A country half the size of London is one of the richest in the world, and almost everyone owns their home. Singapore has one of the highest per-capita GDPs in the world in terms of purchasing power parity (PPP), at £80,077.
Internationally, it comes behind Luxembourg, Switzerland, and Ireland. The city-state is the wealthiest country in Asia, owing its wealth not to oil but rather to a low level of government corruption and a business-friendly economy. Investors from around the world come to Singapore to do business, bringing their money with them. This wealth means that 90% of people own their homes, according to the country’s National Statistics Department. Its homeownership rate is one of the highest in the world, which El Economista called “an exceptional result” when considering the current market situation in Western countries. It is explained by state intervention – increased taxation on those buying second homes and increased prices for foreign buyers.
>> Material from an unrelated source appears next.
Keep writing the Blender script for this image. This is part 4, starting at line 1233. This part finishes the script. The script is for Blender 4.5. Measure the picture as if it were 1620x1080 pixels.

When supply becomes tight, the state does not leave the market to regulate itself. Instead, it responds with more public housing and fiscal adjustments. Eighty percent of households live in public buildings promoted by the Housing Development Board (HDB).
This model produces a “highly stable residential market” where homeowners are sustained by government subsidies, tax pressure on large property owners, high prices for non-residents, and penalties for having vacant property.
For example, the Proximity Housing Grant (PHG) encourages intergenerational care and closeness by offering up to £17,320 for the purchase of a home near immediate family.
There are also grants worth up to almost £103,950 available for first-time families, depending on income and marital status, through the CPF Enhanced Housing Grant (EHG).
The fiscal pressure on large owners also contributes to stability – prioritising self-occupation over investment portfolios means higher taxes on owners of second, third, and other homes.
Citizens can pay up to 20% more for their second home and 30% for their third or subsequent homes. Permanent residents pay between 30% and 35% for their second home, foreigners pay 60% tax on any purchase, and entities 65%.